Housing demand has proven resilient despite the RBA’s cautiousness, with Connective data showing home loan applications surged to nearly $40 billion in the second quarter, compared to last year’s 31 billion.
“Signs for Q3 are also strong, with applications already at $39.48 billion, and a week still left in the quarter,” Haron said. "It is clear that borrowers are re-engaging with the market despite affordability constraints and a shortage of property stock that continues to keep prices high. Refinancing also remains a critical theme and borrowers are increasingly willing to switch lenders who do not pass on rate cuts quickly.”
Haron does not expect another rate cut this year. “Brokers should help clients prepare for that possibility as it may spark a wave of buyer activity and refinancing decisions as the spring season gathers pace.”

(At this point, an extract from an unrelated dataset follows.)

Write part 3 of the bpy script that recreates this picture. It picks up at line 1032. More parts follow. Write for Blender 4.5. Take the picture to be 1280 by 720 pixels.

Regardless of the RBA’s current path, “I’d encourage anyone looking to make a move into the market to start the process and get their ducks in a row”, said Waldron. “Navigating a competitive market can be daunting, especially if you’re doing it for the first time. Expert advice from a mortgage broker can make a world of difference."
Seeking out alternatives
"Our message to customers should be not to budget on the assumption of more interest rate cuts in the near future,” said Finance Brokers Association of Australia (FBAA) managing director Peter White (pictured, right).
White urged brokers to inform their customers of the full range of options on the table.
"Brokers should encourage customers to talk to their lender first and ask for a rate reduction, but if this is rejected, explain that there may be refinancing options," he said.
"Some borrowers may assume the major banks are the only lenders, as they are unaware of the many second-tier banks and non-bank lenders with excellent mortgage products, some of which are only offered through mortgage brokers.”